Sometimes, the lead gives very competent acting in a horror film, but it's just not enough to save the film, in my humble opinion, like with for example, The Possession of Hannah Grace. But anyway, this is a good discussion to have.

Absolutely. I think it is just fair to say that in a 90min feature where so much time has to be dedicated to scene setting and exposition, there often isn't much time to insert scenes that would test an actor's range.

Fergoose, though this is off topic from what this started off being about, I add the following. Horror films are rarely truly scary. At least they were rarely terrifying in the intended way and the one viewers most expected or hoped and that is too bad. Most horror films do tremendously miss the mark--far more than comedies do.

Alien got a critique in a movie review book that went sort of this way: "The mixture of 'Exorcist' and 'Star Wars' has a distinctive look thanks to director Ridley Scott. But its a very thin horror film, overly dependent on slimy gruesomeness. The excellent cast has little to do."

The movie also gave Alien two stars meaning mediocre!

@Benton12 said:

Alien got a critique in a movie review book that went sort of this way: "The mixture of 'Exorcist' and 'Star Wars' has a distinctive look thanks to director Ridley Scott. But its a very thin horror film, overly dependent on slimy gruesomeness. The excellent cast has little to do."

When Alien came out, I recall a few critics not liking the movie. From a critical point of view, I suppose Alien was a fairly groundbreaking movie. Sci-fi horror was a pretty new concept and I'm not sure how well it was received by the public overall. But over the years, the high regard for Alien has garnered a lot of steam and "thin horror film" is far removed from the praise I hear these days.

Sorry Dark. I am afraid the book was written long after Aline came out. Nice try to save it. But failure! And its accurate. I said already--horror films are rarely that scary. Kubrick's 'The Shining' was one very few horror flicks to actually be scary.

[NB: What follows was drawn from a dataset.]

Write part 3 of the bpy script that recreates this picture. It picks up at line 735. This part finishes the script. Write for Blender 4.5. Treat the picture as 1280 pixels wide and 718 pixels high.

Actually, it is the unscary but action-packed first sequel that changed Alien's perception. Alien is not that terrifying a film and never will be but the first sequel was a lot of fun.

@Benton12 said:

Sorry Dark. I am afraid the book was written long after Aline came out. Nice try to save it. But failure! And its accurate. I said already--horror films are rarely that scary. Kubrick's 'The Shining' was one very few horror flicks to actually be scary.

Couldn't disagree more. Huge fan of this genre, and I thoroughly enjoyed Alien. Granted, it won't appeal to everyone.

You being a fan and enjoying is not the point. There was no reason for critics to find the film any better (as far as scarier)more recently than back then. It did depend on slimy gruesomeness to try to frighten its audience as critics stated (effort unsuccessful). They called the cast excellent but they obviously knew little of Stanton's pre-Alien roles.

And Dark, it is not that scary, horror films in general. Most miss the mark.

I wish horror films were all as terrifying as the Shining of 1980 but just about none ever are!

The Shining was listed in a Star TV movie guide as frightening as few films are. (The Shining BTW was made just down the hall from Alien in 1978.)

Dark, what film did you see that you found the single scariest ever?

What must have disappointed the critics about Alien was that its TV trailer was 20 times more frightening than the actual film.

Dark, I did not see every film you did. So it is only fair to give you chance to prove what you said. If you alone choose to answer my above request please base it on horror film that you found the most legitimately petrifying of all films you ever remember seeing. Thanks!